Donald Trump

TRUMP PEACE PRIZE: Donald Trump NOMINATED for Nobel Peace Prize

PRESIDENT Donald J. Trump has been nominated for a Nobel Peace Prize after his stellar work in establishing normal relations between Israel and the UAE. 

In the recent announcement, American President Donald Trump has been nominated for 2021 Nobel Peace Prize by Norwegian Parliamentarian Christian Tybring-Gjedde, of that country’s Progress Party, currently in opposition and has been there since 2005. He justified his nomination by telling Fox News that ‘For his merit, I think he has done more trying to create peace between nations than most other Peace Prize nominees’.

This is due to President Trump’s hand in brokering a peace deal between Israel and the United Arab Emirates better known as the 2020 Abraham Accord, that would see the latter recognising the former, of which it hasn’t done since its inception in 1948. This deal makes the UAE the third Arab country to recognise Israel, following Egypt in 1979 and Jordan in 1994, and it becomes the first Gulf Arab country to do so.

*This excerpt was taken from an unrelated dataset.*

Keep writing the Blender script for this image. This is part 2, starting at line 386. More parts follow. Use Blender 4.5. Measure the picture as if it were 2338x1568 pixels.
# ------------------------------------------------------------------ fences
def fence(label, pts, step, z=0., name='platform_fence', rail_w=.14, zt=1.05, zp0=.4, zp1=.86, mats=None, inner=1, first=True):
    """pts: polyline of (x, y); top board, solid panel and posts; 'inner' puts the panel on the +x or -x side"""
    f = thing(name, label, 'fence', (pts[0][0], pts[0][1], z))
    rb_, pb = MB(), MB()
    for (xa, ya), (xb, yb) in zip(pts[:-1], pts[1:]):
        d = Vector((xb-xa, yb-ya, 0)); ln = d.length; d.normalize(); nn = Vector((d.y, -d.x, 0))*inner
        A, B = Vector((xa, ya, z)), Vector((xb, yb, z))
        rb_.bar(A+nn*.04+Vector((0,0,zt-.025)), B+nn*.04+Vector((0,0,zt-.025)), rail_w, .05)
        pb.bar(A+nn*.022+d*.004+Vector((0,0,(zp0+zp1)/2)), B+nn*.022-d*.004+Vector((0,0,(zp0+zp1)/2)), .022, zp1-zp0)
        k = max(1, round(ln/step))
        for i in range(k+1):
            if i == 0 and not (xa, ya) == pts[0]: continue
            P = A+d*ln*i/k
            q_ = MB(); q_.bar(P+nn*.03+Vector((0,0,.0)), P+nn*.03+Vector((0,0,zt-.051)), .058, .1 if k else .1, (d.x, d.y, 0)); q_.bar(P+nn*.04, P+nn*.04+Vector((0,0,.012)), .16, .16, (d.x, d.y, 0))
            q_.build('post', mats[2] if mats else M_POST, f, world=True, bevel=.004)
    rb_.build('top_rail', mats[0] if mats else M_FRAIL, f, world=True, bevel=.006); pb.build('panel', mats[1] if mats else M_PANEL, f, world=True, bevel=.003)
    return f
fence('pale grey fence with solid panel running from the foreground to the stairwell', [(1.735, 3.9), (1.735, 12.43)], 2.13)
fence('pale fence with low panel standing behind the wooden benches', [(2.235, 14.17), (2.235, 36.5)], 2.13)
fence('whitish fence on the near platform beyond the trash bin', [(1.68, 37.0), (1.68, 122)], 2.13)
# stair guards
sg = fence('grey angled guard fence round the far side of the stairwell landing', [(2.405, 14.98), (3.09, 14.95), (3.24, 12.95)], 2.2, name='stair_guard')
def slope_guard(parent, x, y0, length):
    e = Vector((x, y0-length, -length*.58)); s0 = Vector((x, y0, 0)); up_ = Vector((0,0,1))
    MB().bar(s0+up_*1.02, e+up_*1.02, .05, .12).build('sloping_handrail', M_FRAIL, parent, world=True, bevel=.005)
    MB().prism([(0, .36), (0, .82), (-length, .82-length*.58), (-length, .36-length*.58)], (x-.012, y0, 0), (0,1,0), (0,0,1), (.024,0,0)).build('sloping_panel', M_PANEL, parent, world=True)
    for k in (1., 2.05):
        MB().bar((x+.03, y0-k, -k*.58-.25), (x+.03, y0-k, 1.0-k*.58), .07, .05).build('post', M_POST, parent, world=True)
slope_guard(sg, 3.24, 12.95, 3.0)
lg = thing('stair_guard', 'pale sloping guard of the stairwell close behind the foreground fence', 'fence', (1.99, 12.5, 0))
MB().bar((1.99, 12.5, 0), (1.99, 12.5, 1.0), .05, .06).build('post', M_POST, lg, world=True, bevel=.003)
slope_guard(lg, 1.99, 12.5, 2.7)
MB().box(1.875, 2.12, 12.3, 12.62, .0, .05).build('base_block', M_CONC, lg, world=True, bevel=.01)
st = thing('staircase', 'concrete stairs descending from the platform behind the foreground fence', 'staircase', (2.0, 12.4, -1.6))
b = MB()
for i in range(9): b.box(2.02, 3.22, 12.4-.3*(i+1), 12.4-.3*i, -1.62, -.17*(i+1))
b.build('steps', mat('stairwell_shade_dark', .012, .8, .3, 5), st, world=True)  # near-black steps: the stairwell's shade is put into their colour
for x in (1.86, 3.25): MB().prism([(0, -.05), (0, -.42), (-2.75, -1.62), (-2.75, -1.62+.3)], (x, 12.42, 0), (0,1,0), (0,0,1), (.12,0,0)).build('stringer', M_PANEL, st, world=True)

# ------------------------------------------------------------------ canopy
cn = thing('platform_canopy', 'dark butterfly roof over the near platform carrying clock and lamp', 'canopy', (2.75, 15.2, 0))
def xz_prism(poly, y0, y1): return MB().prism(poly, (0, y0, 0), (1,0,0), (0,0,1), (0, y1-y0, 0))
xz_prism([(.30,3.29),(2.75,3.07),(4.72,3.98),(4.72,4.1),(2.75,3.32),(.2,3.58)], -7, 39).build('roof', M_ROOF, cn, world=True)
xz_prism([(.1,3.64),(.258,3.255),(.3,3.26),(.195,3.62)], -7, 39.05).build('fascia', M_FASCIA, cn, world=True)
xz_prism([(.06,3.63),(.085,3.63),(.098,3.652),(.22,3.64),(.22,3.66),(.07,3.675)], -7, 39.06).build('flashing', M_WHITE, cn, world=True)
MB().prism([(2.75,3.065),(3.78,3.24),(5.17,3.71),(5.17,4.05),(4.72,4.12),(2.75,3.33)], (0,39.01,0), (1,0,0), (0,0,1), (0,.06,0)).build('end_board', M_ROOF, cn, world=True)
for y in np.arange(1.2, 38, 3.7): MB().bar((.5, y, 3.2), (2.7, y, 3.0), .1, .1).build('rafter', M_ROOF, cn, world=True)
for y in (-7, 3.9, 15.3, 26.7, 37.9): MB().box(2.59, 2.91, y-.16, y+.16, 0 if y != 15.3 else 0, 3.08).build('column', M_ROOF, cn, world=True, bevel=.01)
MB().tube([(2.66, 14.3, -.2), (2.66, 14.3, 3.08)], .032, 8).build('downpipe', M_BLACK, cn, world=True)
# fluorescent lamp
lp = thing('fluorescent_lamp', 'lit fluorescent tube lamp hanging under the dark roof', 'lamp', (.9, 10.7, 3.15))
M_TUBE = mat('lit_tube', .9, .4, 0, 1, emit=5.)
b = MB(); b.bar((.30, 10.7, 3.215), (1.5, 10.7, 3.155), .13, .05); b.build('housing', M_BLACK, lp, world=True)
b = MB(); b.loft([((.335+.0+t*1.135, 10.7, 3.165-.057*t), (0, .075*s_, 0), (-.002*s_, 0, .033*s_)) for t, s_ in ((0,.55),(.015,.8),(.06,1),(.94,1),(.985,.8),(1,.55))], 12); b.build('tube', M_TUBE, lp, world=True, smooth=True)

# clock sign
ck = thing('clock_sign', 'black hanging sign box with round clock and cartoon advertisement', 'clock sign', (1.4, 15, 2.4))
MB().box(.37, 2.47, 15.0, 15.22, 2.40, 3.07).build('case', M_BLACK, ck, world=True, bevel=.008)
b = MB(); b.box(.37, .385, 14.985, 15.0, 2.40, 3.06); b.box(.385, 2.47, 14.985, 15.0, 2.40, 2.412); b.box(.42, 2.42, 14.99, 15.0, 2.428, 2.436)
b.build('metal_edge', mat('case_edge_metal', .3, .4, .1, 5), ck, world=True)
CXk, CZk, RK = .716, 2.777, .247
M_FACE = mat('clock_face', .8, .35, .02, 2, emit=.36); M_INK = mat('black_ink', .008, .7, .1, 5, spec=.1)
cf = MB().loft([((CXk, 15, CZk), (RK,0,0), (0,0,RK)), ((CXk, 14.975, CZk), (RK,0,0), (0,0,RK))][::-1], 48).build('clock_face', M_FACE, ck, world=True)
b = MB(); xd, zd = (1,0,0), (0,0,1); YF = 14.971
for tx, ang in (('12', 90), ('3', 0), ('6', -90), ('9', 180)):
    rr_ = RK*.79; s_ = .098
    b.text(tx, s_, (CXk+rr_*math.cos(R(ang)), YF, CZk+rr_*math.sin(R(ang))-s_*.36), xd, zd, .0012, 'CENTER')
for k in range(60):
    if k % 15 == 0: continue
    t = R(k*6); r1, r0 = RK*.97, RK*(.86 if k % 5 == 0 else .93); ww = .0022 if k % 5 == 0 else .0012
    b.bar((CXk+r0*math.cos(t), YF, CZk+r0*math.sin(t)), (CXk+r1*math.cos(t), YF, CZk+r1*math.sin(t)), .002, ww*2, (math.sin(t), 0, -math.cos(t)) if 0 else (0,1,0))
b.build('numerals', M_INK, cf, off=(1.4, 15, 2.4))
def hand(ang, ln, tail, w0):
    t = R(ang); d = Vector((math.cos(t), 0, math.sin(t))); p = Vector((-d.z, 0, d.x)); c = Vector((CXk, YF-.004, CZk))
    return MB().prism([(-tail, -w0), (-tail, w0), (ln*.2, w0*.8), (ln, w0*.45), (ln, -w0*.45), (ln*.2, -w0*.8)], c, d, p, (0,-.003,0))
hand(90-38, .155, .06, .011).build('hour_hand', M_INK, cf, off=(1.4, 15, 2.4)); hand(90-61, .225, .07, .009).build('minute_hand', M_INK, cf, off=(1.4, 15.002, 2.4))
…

In his letter outlining his reasoning for nominating Trump, Tybring-Gjedde stated that ‘As it is expected other Middle Eastern countries will follow in the footsteps of the UAE, this agreement could be a game changer that will turn the Middle East into a region of cooperation and prosperity’. He had previously nominated Trump for the prize back in 2018, for his work at the Singapore Summit, whereby he met up with North Korea’s Supreme Leader Kim Jong-Un, which was seen as a thawing of relations between the two countries. He didn’t win, losing to Congolese gynecologist Denis Mukwege and Iraqi Yazidi human rights activist Nadia Murad, for their work in attempting to end sexual violence during military conflicts.

If he were to win, President Trump would join the likes of Woodrow Wilson, Jimmy Carter and Barrack Obama for Presidents to have won the award. It would also make him the first Republican President to win the honour since Theodore Roosevelt did so back in 1906, for his work in helping to end the Russo-Japanese War and for his use in arbitration, helping to bring the first of such cases to The Hague.